> **Raw data**
* Begin *
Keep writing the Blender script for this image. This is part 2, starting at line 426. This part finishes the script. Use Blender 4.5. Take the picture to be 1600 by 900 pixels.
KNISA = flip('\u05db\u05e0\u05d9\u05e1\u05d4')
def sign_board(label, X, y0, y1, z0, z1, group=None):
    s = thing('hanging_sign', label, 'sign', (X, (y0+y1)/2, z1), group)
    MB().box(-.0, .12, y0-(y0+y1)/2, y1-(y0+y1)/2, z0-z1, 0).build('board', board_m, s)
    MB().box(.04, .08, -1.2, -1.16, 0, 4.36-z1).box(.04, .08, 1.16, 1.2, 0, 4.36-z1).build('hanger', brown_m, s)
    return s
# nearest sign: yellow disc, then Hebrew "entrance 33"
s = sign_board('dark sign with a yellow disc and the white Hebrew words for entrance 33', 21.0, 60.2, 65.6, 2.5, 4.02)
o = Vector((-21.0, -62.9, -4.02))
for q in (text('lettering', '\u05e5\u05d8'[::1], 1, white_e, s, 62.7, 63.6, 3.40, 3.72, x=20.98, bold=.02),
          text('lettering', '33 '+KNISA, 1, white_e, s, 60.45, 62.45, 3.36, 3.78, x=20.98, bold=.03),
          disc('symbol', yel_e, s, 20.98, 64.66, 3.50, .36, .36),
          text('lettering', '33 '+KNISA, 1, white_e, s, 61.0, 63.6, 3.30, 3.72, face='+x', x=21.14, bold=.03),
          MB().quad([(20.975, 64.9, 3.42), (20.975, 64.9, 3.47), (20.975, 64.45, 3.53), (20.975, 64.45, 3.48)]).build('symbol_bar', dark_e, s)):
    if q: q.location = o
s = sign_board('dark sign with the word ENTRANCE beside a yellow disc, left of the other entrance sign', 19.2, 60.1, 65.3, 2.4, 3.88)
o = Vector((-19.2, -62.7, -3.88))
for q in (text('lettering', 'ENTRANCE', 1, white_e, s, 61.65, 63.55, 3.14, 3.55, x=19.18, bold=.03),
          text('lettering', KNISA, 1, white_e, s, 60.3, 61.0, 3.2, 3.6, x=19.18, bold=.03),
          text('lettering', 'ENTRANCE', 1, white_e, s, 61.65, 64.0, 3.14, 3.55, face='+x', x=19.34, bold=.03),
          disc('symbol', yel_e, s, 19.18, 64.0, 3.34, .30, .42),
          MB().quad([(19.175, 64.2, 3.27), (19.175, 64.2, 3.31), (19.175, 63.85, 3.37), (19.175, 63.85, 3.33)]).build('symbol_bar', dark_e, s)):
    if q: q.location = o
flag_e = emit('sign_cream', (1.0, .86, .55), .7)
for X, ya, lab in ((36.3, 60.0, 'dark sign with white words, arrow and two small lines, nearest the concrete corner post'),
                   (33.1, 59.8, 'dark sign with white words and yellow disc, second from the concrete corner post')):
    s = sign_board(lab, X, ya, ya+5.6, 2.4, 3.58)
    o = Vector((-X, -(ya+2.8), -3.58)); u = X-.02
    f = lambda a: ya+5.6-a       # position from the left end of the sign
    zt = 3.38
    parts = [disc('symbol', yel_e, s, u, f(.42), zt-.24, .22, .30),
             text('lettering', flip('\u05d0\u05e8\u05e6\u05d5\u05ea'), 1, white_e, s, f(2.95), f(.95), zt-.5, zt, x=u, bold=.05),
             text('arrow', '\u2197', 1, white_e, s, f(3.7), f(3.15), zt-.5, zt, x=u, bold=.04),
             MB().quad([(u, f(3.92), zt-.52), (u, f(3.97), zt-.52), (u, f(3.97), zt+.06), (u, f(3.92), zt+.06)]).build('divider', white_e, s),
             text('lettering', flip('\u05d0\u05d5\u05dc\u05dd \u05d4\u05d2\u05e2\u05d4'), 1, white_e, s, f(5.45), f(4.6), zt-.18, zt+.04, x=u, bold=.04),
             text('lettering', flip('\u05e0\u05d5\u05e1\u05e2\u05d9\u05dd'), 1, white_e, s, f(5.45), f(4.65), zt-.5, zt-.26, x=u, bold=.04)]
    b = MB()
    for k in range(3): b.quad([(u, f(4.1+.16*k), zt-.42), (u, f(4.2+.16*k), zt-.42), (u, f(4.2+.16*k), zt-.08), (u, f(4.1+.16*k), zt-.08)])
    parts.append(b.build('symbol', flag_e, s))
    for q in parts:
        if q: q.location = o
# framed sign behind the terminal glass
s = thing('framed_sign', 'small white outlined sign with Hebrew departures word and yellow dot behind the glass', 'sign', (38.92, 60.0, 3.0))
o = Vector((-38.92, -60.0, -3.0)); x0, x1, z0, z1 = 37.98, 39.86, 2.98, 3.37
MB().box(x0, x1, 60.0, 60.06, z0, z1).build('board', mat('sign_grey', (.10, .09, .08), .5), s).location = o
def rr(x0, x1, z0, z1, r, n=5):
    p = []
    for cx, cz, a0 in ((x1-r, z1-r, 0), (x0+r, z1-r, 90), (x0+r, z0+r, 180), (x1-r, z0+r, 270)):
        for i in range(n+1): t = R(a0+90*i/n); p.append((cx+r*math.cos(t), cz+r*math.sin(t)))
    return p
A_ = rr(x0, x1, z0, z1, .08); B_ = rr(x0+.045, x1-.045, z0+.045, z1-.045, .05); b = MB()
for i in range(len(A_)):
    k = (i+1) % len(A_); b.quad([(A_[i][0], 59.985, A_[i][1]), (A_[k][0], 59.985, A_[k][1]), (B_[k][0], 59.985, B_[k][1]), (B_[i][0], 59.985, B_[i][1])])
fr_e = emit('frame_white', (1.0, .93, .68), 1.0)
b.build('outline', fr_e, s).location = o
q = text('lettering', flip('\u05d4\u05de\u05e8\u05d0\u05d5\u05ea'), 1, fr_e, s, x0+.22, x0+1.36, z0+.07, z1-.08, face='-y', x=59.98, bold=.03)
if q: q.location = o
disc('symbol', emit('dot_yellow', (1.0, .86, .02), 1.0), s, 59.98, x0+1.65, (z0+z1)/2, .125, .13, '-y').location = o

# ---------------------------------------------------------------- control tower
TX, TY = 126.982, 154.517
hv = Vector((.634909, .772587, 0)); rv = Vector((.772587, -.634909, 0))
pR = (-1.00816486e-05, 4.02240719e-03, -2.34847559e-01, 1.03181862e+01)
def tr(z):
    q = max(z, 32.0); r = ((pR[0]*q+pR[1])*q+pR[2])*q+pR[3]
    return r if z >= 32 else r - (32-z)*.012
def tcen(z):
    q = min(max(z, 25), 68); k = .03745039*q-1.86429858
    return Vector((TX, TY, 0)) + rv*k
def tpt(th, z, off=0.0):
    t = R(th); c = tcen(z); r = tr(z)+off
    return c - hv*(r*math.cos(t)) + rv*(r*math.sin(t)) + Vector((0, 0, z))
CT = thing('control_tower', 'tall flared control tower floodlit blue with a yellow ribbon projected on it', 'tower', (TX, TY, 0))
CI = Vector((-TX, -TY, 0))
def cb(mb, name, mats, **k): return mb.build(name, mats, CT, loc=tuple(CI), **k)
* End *
> **What to do**
Retype the whole listing above exactly.

> **Answer for this exercise**
Keep writing the Blender script for this image. This is part 2, starting at line 426. This part finishes the script. Use Blender 4.5. Take the picture to be 1600 by 900 pixels.
KNISA = flip('\u05db\u05e0\u05d9\u05e1\u05d4')
def sign_board(label, X, y0, y1, z0, z1, group=None):
    s = thing('hanging_sign', label, 'sign', (X, (y0+y1)/2, z1), group)
    MB().box(-.0, .12, y0-(y0+y1)/2, y1-(y0+y1)/2, z0-z1, 0).build('board', board_m, s)
    MB().box(.04, .08, -1.2, -1.16, 0, 4.36-z1).box(.04, .08, 1.16, 1.2, 0, 4.36-z1).build('hanger', brown_m, s)
    return s
# nearest sign: yellow disc, then Hebrew "entrance 33"
s = sign_board('dark sign with a yellow disc and the white Hebrew words for entrance 33', 21.0, 60.2, 65.6, 2.5, 4.02)
o = Vector((-21.0, -62.9, -4.02))
for q in (text('lettering', '\u05e5\u05d8'[::1], 1, white_e, s, 62.7, 63.6, 3.40, 3.72, x=20.98, bold=.02),
          text('lettering', '33 '+KNISA, 1, white_e, s, 60.45, 62.45, 3.36, 3.78, x=20.98, bold=.03),
          disc('symbol', yel_e, s, 20.98, 64.66, 3.50, .36, .36),
          text('lettering', '33 '+KNISA, 1, white_e, s, 61.0, 63.6, 3.30, 3.72, face='+x', x=21.14, bold=.03),
          MB().quad([(20.975, 64.9, 3.42), (20.975, 64.9, 3.47), (20.975, 64.45, 3.53), (20.975, 64.45, 3.48)]).build('symbol_bar', dark_e, s)):
    if q: q.location = o
s = sign_board('dark sign with the word ENTRANCE beside a yellow disc, left of the other entrance sign', 19.2, 60.1, 65.3, 2.4, 3.88)
o = Vector((-19.2, -62.7, -3.88))
for q in (text('lettering', 'ENTRANCE', 1, white_e, s, 61.65, 63.55, 3.14, 3.55, x=19.18, bold=.03),
          text('lettering', KNISA, 1, white_e, s, 60.3, 61.0, 3.2, 3.6, x=19.18, bold=.03),
          text('lettering', 'ENTRANCE', 1, white_e, s, 61.65, 64.0, 3.14, 3.55, face='+x', x=19.34, bold=.03),
          disc('symbol', yel_e, s, 19.18, 64.0, 3.34, .30, .42),
          MB().quad([(19.175, 64.2, 3.27), (19.175, 64.2, 3.31), (19.175, 63.85, 3.37), (19.175, 63.85, 3.33)]).build('symbol_bar', dark_e, s)):
    if q: q.location = o
flag_e = emit('sign_cream', (1.0, .86, .55), .7)
for X, ya, lab in ((36.3, 60.0, 'dark sign with white words, arrow and two small lines, nearest the concrete corner post'),
                   (33.1, 59.8, 'dark sign with white words and yellow disc, second from the concrete corner post')):
    s = sign_board(lab, X, ya, ya+5.6, 2.4, 3.58)
    o = Vector((-X, -(ya+2.8), -3.58)); u = X-.02
    f = lambda a: ya+5.6-a       # position from the left end of the sign
    zt = 3.38
    parts = [disc('symbol', yel_e, s, u, f(.42), zt-.24, .22, .30),
             text('lettering', flip('\u05d0\u05e8\u05e6\u05d5\u05ea'), 1, white_e, s, f(2.95), f(.95), zt-.5, zt, x=u, bold=.05),
             text('arrow', '\u2197', 1, white_e, s, f(3.7), f(3.15), zt-.5, zt, x=u, bold=.04),
             MB().quad([(u, f(3.92), zt-.52), (u, f(3.97), zt-.52), (u, f(3.97), zt+.06), (u, f(3.92), zt+.06)]).build('divider', white_e, s),
             text('lettering', flip('\u05d0\u05d5\u05dc\u05dd \u05d4\u05d2\u05e2\u05d4'), 1, white_e, s, f(5.45), f(4.6), zt-.18, zt+.04, x=u, bold=.04),
             text('lettering', flip('\u05e0\u05d5\u05e1\u05e2\u05d9\u05dd'), 1, white_e, s, f(5.45), f(4.65), zt-.5, zt-.26, x=u, bold=.04)]
    b = MB()
    for k in range(3): b.quad([(u, f(4.1+.16*k), zt-.42), (u, f(4.2+.16*k), zt-.42), (u, f(4.2+.16*k), zt-.08), (u, f(4.1+.16*k), zt-.08)])
    parts.append(b.build('symbol', flag_e, s))
    for q in parts:
        if q: q.location = o
# framed sign behind the terminal glass
s = thing('framed_sign', 'small white outlined sign with Hebrew departures word and yellow dot behind the glass', 'sign', (38.92, 60.0, 3.0))
o = Vector((-38.92, -60.0, -3.0)); x0, x1, z0, z1 = 37.98, 39.86, 2.98, 3.37
MB().box(x0, x1, 60.0, 60.06, z0, z1).build('board', mat('sign_grey', (.10, .09, .08), .5), s).location = o
def rr(x0, x1, z0, z1, r, n=5):
    p = []
    for cx, cz, a0 in ((x1-r, z1-r, 0), (x0+r, z1-r, 90), (x0+r, z0+r, 180), (x1-r, z0+r, 270)):
        for i in range(n+1): t = R(a0+90*i/n); p.append((cx+r*math.cos(t), cz+r*math.sin(t)))
    return p
A_ = rr(x0, x1, z0, z1, .08); B_ = rr(x0+.045, x1-.045, z0+.045, z1-.045, .05); b = MB()
for i in range(len(A_)):
    k = (i+1) % len(A_); b.quad([(A_[i][0], 59.985, A_[i][1]), (A_[k][0], 59.985, A_[k][1]), (B_[k][0], 59.985, B_[k][1]), (B_[i][0], 59.985, B_[i][1])])
fr_e = emit('frame_white', (1.0, .93, .68), 1.0)
b.build('outline', fr_e, s).location = o
q = text('lettering', flip('\u05d4\u05de\u05e8\u05d0\u05d5\u05ea'), 1, fr_e, s, x0+.22, x0+1.36, z0+.07, z1-.08, face='-y', x=59.98, bold=.03)
if q: q.location = o
disc('symbol', emit('dot_yellow', (1.0, .86, .02), 1.0), s, 59.98, x0+1.65, (z0+z1)/2, .125, .13, '-y').location = o

# ---------------------------------------------------------------- control tower
TX, TY = 126.982, 154.517
hv = Vector((.634909, .772587, 0)); rv = Vector((.772587, -.634909, 0))
pR = (-1.00816486e-05, 4.02240719e-03, -2.34847559e-01, 1.03181862e+01)
def tr(z):
    q = max(z, 32.0); r = ((pR[0]*q+pR[1])*q+pR[2])*q+pR[3]
    return r if z >= 32 else r - (32-z)*.012
def tcen(z):
    q = min(max(z, 25), 68); k = .03745039*q-1.86429858
    return Vector((TX, TY, 0)) + rv*k
def tpt(th, z, off=0.0):
    t = R(th); c = tcen(z); r = tr(z)+off
    return c - hv*(r*math.cos(t)) + rv*(r*math.sin(t)) + Vector((0, 0, z))
CT = thing('control_tower', 'tall flared control tower floodlit blue with a yellow ribbon projected on it', 'tower', (TX, TY, 0))
CI = Vector((-TX, -TY, 0))
def cb(mb, name, mats, **k): return mb.build(name, mats, CT, loc=tuple(CI), **k)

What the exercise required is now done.